**Information supplied**
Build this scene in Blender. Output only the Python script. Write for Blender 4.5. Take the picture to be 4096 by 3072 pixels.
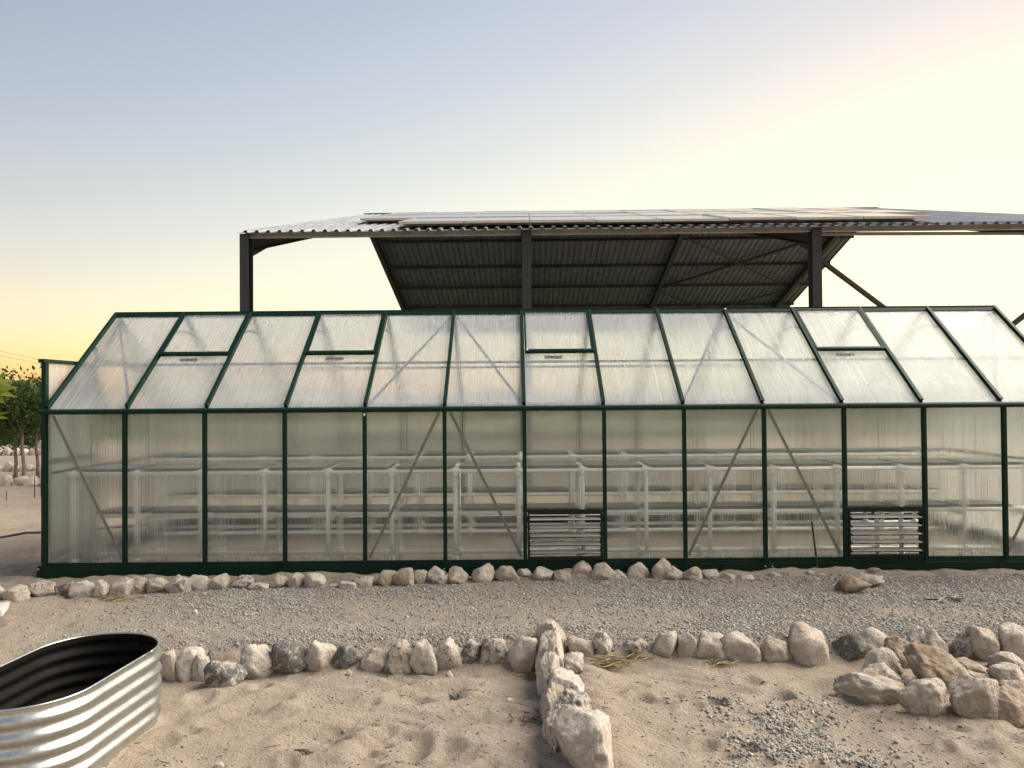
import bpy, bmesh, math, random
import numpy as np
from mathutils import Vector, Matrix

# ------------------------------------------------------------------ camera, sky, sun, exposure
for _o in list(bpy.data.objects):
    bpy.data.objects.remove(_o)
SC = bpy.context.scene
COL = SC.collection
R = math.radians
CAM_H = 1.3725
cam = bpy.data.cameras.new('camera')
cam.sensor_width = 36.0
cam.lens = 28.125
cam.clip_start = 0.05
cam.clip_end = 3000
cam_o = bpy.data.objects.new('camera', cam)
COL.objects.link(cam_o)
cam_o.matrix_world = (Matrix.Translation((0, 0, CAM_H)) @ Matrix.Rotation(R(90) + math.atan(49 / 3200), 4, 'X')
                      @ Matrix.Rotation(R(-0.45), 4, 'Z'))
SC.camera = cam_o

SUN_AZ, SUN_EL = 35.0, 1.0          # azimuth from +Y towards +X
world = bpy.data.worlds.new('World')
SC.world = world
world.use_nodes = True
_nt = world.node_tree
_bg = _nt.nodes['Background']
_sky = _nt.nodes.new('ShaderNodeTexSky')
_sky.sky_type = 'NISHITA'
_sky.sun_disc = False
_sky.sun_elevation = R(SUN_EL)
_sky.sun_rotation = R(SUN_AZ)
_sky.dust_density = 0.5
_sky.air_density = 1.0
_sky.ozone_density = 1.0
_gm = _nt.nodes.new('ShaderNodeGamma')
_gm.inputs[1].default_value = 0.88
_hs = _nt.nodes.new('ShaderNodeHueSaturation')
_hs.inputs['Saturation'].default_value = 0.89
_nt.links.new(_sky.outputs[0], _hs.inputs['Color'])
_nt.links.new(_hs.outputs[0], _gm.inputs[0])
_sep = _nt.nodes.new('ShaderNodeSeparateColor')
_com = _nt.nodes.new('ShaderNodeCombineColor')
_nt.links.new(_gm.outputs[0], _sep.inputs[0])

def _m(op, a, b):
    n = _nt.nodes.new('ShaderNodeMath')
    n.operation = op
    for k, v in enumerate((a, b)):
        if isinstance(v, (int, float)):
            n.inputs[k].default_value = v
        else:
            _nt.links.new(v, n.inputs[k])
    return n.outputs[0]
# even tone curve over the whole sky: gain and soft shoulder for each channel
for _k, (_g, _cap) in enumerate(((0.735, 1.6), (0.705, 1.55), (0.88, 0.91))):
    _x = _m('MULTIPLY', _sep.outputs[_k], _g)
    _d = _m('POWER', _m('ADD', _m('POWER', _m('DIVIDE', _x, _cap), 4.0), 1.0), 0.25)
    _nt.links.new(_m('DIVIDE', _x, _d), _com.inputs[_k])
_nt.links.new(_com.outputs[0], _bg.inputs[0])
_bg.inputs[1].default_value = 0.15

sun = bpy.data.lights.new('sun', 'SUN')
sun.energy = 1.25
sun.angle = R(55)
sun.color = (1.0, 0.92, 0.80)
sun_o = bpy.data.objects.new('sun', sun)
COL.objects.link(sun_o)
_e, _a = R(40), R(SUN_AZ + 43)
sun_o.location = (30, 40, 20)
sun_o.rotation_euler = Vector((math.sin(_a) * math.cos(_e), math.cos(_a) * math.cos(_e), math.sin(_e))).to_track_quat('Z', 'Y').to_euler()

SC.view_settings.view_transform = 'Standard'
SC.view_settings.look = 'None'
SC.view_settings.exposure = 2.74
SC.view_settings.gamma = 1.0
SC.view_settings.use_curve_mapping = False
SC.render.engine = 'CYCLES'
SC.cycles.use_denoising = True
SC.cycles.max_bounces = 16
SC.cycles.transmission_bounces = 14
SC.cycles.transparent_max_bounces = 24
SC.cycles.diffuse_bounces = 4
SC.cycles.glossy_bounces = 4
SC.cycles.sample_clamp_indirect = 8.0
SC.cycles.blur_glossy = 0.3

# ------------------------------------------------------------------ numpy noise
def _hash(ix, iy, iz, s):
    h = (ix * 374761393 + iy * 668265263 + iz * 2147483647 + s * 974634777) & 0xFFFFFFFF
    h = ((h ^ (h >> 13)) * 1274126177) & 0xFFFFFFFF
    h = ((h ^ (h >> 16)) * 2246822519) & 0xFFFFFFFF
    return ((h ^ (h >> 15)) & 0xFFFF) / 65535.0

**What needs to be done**
Leave out the pictures, then repeat the listing above exactly from its first line to the line with "from mathutils import Vector, Matrix", inclusive.

**Answer to this problem**
Build this scene in Blender. Output only the Python script. Write for Blender 4.5. Take the picture to be 4096 by 3072 pixels.
import bpy, bmesh, math, random
import numpy as np
from mathutils import Vector, Matrix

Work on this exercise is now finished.